Il est intéressant de noter que Tourguéneff, que Bakounine, dans une de ses lettres, met au même rang avec Katkoff et Aksakoff, ne fut pas satisfait de la réponse de Herzen à Aksakoff, et lui écrivit en ces termes : « Je trouve que tu fais beaucoup trop de « Kratzfuss vor den Slavophilen » que, par une ancienne habitude, tu portes encore dans ton cœur. Il me semble que si tu avais senti un peu cette odeur d’huile de chanvre que tous, ils exhalent[4], surtout depuis que Ivan Serguéievitch (Aksakoff) a épousé la première lampe de toutes les Russies[5] (Mlle Tutchetf, qui se trouvait dans l’intimité de l’impératrice Maria Alexandrovna), tu serais plus réservé dans ton attendrissement. » (Drag.).

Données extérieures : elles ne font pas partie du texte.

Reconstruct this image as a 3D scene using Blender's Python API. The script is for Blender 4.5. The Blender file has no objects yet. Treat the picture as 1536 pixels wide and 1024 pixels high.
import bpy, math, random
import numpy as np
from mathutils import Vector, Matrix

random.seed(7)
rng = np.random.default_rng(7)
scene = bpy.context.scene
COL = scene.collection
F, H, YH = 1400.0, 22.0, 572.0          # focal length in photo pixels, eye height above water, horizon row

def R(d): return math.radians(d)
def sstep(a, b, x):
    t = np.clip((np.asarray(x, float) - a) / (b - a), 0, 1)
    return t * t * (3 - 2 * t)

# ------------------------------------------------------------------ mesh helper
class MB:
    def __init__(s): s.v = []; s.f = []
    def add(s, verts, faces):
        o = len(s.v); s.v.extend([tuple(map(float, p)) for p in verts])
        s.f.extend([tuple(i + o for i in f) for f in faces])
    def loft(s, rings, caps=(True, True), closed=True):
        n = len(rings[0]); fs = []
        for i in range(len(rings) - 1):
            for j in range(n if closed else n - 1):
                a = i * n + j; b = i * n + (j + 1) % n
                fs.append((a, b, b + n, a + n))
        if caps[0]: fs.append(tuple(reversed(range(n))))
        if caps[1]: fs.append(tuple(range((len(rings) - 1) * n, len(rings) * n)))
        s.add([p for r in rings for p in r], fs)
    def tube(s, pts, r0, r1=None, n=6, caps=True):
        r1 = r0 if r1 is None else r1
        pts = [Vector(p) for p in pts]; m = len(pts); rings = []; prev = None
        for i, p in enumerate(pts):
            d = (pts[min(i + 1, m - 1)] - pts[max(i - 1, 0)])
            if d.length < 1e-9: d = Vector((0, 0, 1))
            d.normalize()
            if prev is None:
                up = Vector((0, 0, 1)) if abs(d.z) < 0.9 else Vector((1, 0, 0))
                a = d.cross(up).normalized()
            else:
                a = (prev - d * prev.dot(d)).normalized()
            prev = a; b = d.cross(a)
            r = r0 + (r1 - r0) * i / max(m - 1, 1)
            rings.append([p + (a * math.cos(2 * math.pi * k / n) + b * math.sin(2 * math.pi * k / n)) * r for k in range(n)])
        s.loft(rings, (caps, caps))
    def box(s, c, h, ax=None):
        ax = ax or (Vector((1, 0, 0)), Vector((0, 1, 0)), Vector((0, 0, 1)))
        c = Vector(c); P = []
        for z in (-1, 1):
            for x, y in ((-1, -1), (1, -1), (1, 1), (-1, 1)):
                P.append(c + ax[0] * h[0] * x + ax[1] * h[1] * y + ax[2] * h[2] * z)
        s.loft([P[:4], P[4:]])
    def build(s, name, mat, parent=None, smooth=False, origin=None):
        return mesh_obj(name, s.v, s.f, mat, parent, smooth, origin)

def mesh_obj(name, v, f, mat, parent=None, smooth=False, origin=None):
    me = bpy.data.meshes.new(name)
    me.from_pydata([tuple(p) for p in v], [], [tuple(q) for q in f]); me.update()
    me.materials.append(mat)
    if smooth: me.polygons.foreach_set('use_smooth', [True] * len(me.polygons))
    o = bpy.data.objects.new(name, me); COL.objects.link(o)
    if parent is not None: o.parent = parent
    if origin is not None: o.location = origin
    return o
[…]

  1. Il n’est pas inutile de rappeler ici que les anciens slavophiles, qui avaient à leur tête Khomiakoff et Kiréevski, étaient bien loin de prêcher la russification des peuples subjugués par la Russie, comme on l’a fait à une époque plus récente. En 1831, Khomiakoff, lui-même, écrivit une poésie sympathique à la Pologne (Drag.)
    En 1831 eut lieu la première insurrection des Polonais assujettis à la Russie (Trad.)
  2. Hymne patriotique polonais : « La Pologne n’est pas/ Encore morte ». (Trad.)
  3. Quand donc I. S. Aksakoff y était-il allé ? (Rédact. de la Cloche.)
    Sont allés en Pologne du parti slavophile, le prince Tcherkasski et Youri Samarine, d’accord avec Ivan Aksakoff. (Drag.)
  4. Allusion à l’idéal religieux des slavophiles orthodoxes russes. Pendant le carême que commande la religion gréco-orthodoxe, lorsque tout aliment animal est prohibé, le peuple russe se sert d’huile de chanvre pour assaisonner ses repas. (Trad).
  5. Petite lampe remplie d’huile d’olives que l’on allume devant les icônes. (Trad.)